A good AI system should support human decision-making, not replace it entirely. The EU AI Act explicitly requires human oversight for high-risk AI applications. You need to be sure there’s a mechanism for human intervention if things start going awry.
🔍 Human oversight requirements:
- Clear escalation paths for human intervention
- Audit trails showing when and why overrides occurred
- Training programs for staff managing AI systems
10. How Do You Keep Your AI Up to Date?
AI is evolving rapidly. If their model is static or relies on ad-hoc updates, it won’t be fit for purpose for long. The rapid pace of AI development means systems can quickly become outdated without proper maintenance and updates. Do they have a clear process for ongoing model refinement, updates, and alternative AI integrations?

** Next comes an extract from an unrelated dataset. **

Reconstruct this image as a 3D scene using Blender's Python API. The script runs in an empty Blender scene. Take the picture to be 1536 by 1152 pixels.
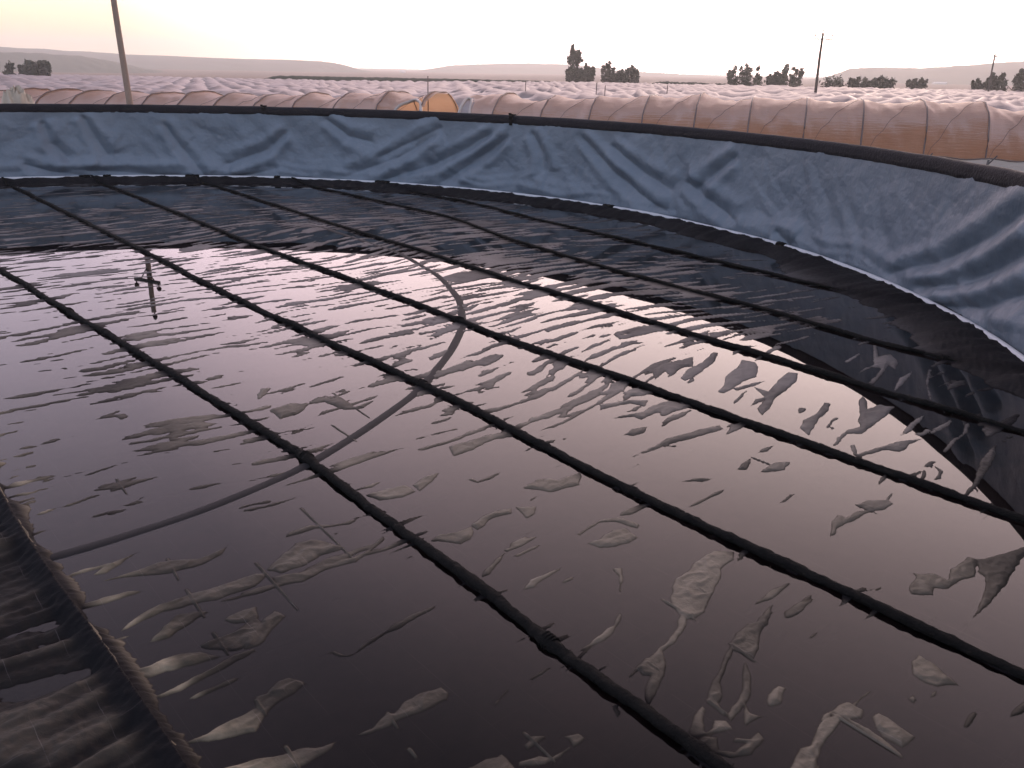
import bpy, math, random
import numpy as np
from mathutils import Vector, Matrix
random.seed(7)
rng = np.random.default_rng(11)
sc = bpy.context.scene
COL = sc.collection

# ------------------------------------------------------------------ camera
FPX, PITCH, ROLL, CAMZ = 1283.7, math.radians(20.126), math.radians(1.067), 2.2   # focal length in pixels of a 1536 px wide picture
cam_d = bpy.data.cameras.new('camera'); cam = bpy.data.objects.new('camera', cam_d); COL.objects.link(cam)
cam_d.sensor_width = 36; cam_d.lens = FPX / 1536 * 36; cam_d.clip_start = .05; cam_d.clip_end = 20000
_f = Vector((0, math.cos(PITCH), -math.sin(PITCH))); _r = Vector((1, 0, 0)); _u = Vector((0, math.sin(PITCH), math.cos(PITCH)))
RIGHT = _r * math.cos(ROLL) + _u * math.sin(ROLL); UP = -_r * math.sin(ROLL) + _u * math.cos(ROLL)
M = Matrix((RIGHT, UP, -_f)).transposed().to_4x4(); M.translation = (0, 0, CAMZ); cam.matrix_world = M
sc.camera = cam

def ray(px, py):                                     # direction through a pixel of the photograph
    return RIGHT * (px - 768) - UP * (py - 576) + _f * FPX
def at(px, py, dist):                                # point at a horizontal distance
    d = ray(px, py); k = dist / math.hypot(d.x, d.y)
    return Vector((d.x * k, d.y * k, CAMZ + d.z * k))

CX, CY, R0, RIM, H = -5.647, 7.795, 9.94, 10.107, 1.43      # tank: centre, radius at the water, radius and height of the rim
# ------------------------------------------------------------------ noise
def _h(ix, iy, s):
    n = (ix.astype(np.int64) * 374761393 + iy.astype(np.int64) * 668265263 + s * 974711) & 0x7fffffff
    n = ((n ^ (n >> 13)) * 1274126177) & 0x7fffffff
    return ((n ^ (n >> 16)) & 0xffff) / 65535.0 * 2 * np.pi
def perlin(x, y, s=0):
    x = np.asarray(x, float); y = np.asarray(y, float)
    ix = np.floor(x); iy = np.floor(y); fx = x - ix; fy = y - iy
    u = fx * fx * fx * (fx * (fx * 6 - 15) + 10); v = fy * fy * fy * (fy * (fy * 6 - 15) + 10)
    def g(dx, dy):
        a = _h(ix + dx, iy + dy, s); return np.cos(a) * (fx - dx) + np.sin(a) * (fy - dy)
    a = g(0, 0); b = g(1, 0); c = g(0, 1); d = g(1, 1)
    return ((a + (b - a) * u) * (1 - v) + (c + (d - c) * u) * v) * 1.5
def smooth(a, b, x):
    t = np.clip((x - a) / (b - a), 0, 1); return t * t * (3 - 2 * t)

# ------------------------------------------------------------------ mesh helpers
def mesh_obj(name, verts, faces, mat, parent=None, smooth_shade=True):
    me = bpy.data.meshes.new(name)
    verts = np.asarray(verts, np.float32)
    if isinstance(faces, np.ndarray):
        nf, k = faces.shape
        me.vertices.add(len(verts)); me.vertices.foreach_set('co', verts.ravel())
        me.loops.add(nf * k); me.loops.foreach_set('vertex_index', faces.astype(np.int32).ravel())
        me.polygons.add(nf); me.polygons.foreach_set('loop_start', np.arange(0, nf * k, k, dtype=np.int32))
        me.update(calc_edges=True); me.validate()
    else:
        me.from_pydata([tuple(map(float, v)) for v in verts], [], [tuple(map(int, f)) for f in faces])
    if smooth_shade: me.polygons.foreach_set('use_smooth', np.ones(len(me.polygons), bool))
    for m in (mat if isinstance(mat, (list, tuple)) else [mat]): me.materials.append(m)
    me.update()
    o = bpy.data.objects.new(name, me); COL.objects.link(o)
    if parent: o.parent = parent
    return o
def grid_faces(n, m, wrap_m=False):
    i = np.arange(n - 1)[:, None]; j = np.arange(m if wrap_m else m - 1)[None, :]
    j2 = (j + 1) % m
    a = i * m + j; b = i * m + j2; c = (i + 1) * m + j2; d = (i + 1) * m + j
    return np.stack([a, b, c, d], -1).reshape(-1, 4)
def empty(name, loc):
    o = bpy.data.objects.new(name, None); COL.objects.link(o); o.location = loc; o.empty_display_size = .2
    return o
def tag(o, label=None, cat=None, group=None, kind=None):
    if label: o['label'] = label
    if cat: o['category'] = cat
    if group: o['group'] = group
    if kind: o['kind'] = kind
    return o
def tube_geo(pts, radii, seg=10, closed=False, wob=None):
    pts = np.asarray(pts, float); n = len(pts)
    radii = np.broadcast_to(np.asarray(radii, float), (n,))
    if closed: t = np.roll(pts, -1, 0) - np.roll(pts, 1, 0)
    else: t = np.gradient(pts, axis=0)
    t /= np.linalg.norm(t, axis=1)[:, None] + 1e-12
    up = np.where((np.abs(t[:, 2]) > .95)[:, None], np.array([[0, 1., 0]]), np.array([[0, 0, 1.]]))
    a = np.cross(t, up); a /= np.linalg.norm(a, axis=1)[:, None]; b = np.cross(a, t)
    ph = np.linspace(0, 2 * np.pi, seg, endpoint=False)
    rr = radii[:, None] * (np.ones((n, seg)) if wob is None else wob)
    V = pts[:, None, :] + rr[..., None] * (np.cos(ph)[None, :, None] * a[:, None, :] + np.sin(ph)[None, :, None] * b[:, None, :])
    V = V.reshape(-1, 3); F = grid_faces(n, seg, True).tolist()
    if closed:
        F += [[(n - 1) * seg + j, (n - 1) * seg + (j + 1) % seg, (j + 1) % seg, j] for j in range(seg)]
    else:
        F.append(list(range(seg))[::-1]); F.append([(n - 1) * seg + j for j in range(seg)])
    return V, F
class Geo:
    def __init__(s): s.v = []; s.f = []; s.n = 0
    def add(s, V, F):
        s.v.append(np.asarray(V, float)); s.f += [[i + s.n for i in f] for f in F]; s.n += len(V); return s
    def tube(s, *a, **k): return s.add(*tube_geo(*a, **k))
    def box(s, c, d, rot=None):
        x, y, z = [q / 2 for q in d]
        V = np.array([(i * x, j * y, k * z) for i in (-1, 1) for j in (-1, 1) for k in (-1, 1)])
        if rot is not None: V = V @ np.array(rot).T
        return s.add(V + np.array(c), [[0, 1, 3, 2], [4, 6, 7, 5], [0, 4, 5, 1], [2, 3, 7, 6], [0, 2, 6, 4], [1, 5, 7, 3]])
    def build(s, name, mat, parent=None, smooth_shade=True):
        return mesh_obj(name, np.concatenate(s.v), s.f, mat, parent, smooth_shade)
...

🔍 Maintenance commitments to secure:
- Scheduled model retraining and validation cycles
- Performance monitoring and alerting systems
- Clear upgrade paths and backward compatibility
Final Thought: If They Can’t Provide Clear Answers, They May Not Be the Right Fit
The biggest mistake firms make when choosing an AI provider is assuming the flashy demo equals a robust, ethical, and well-governed system. The real test is how well they answer the difficult questions, the ones about accountability, security, transparency, and resilience. If they can’t provide clear, documented answers to these questions, they may not be the right provider for your needs.
What Good Answers Look Like
At Aveni, we believe transparency and accountability are more than buzzwords. They’re the foundation of responsible AI deployment. Our governance framework addresses each of these questions with documented processes, clear accountability structures, and regular third-party audits. We’re always happy to discuss our approach to AI governance because we believe informed clients make the best partners.
FAQ: Key Questions to Ask AI Providers
Q: What is AI governance and why does it matter?
A: AI governance ensures responsible, transparent, and secure development and deployment of AI systems—critical for trust and compliance.
Q: What questions should I ask to evaluate an AI provider?
A: Focus on accountability, incident handling, data usage, bias mitigation, ESG, technical architecture, transparency, security, oversight, and maintenance.
Q: How can I verify a provider has strong AI governance?
A: Ask for documentation: incident response plans, bias audits, data usage policies, security protocols, architecture diagrams, and model transparency reports.
Q: What’s the risk of not asking these questions?
A: Poor governance can lead to failed projects, regulatory fines, security breaches, and reputational damage.